Yikes. No one wants their child to be the one who couldn’t hack collegiate life. We parents want well-rounded kids: active (sports), thoughtful (challenging academics) and musically-inclined (Suzuki method, anyone?). But if the cost is the inability to manage time responsibly and productively…that is a price that reaches farther and has more impact than any nurtured talent can.
Our society values “busy.” But I think Jennifer Senior clearly states how unhealthy this modern family attribute can be. For one, busy negates freedom. And this reason is why our family has said no to some popular extracurricular activities and communities. Our weekdays may be hectic but we keep weekends as open as possible and have reaped the benefits of this strategy. Our kids have been able to attend almost all birthday parties they have been invited to. We can drive into the mountains for a hike or a picnic. And if we hear about a cool event, like a Lego home-building contest happening the next day, we can go. Busy? Totally overrated.

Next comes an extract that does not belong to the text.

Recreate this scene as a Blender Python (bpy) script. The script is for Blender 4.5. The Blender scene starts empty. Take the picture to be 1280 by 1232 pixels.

But stepping outside the social pressure to “be busy” is not easy. We want our kids to try new things and allow them to do so if they express interest…nurturing curiosity is important. So here we are…our eight activities a week. And finding little time for the kids to put in a good day’s work of building with Magformers, shooting stomp rockets and doll-dressing. Or even having an impromptu playdate with the neighbor kids. But I think our lesson is learned…the hard way. We need to recalibrate our scale in favor of what kids truly need: more time to “work,” to engage in free play.
Because as the saying goes, no one looks back on life and says, “Gee, I wish I had put in more hours at the office.” So I doubt anybody would look back on childhood and say,
“Gee, I wish I had even less time to play than I had.”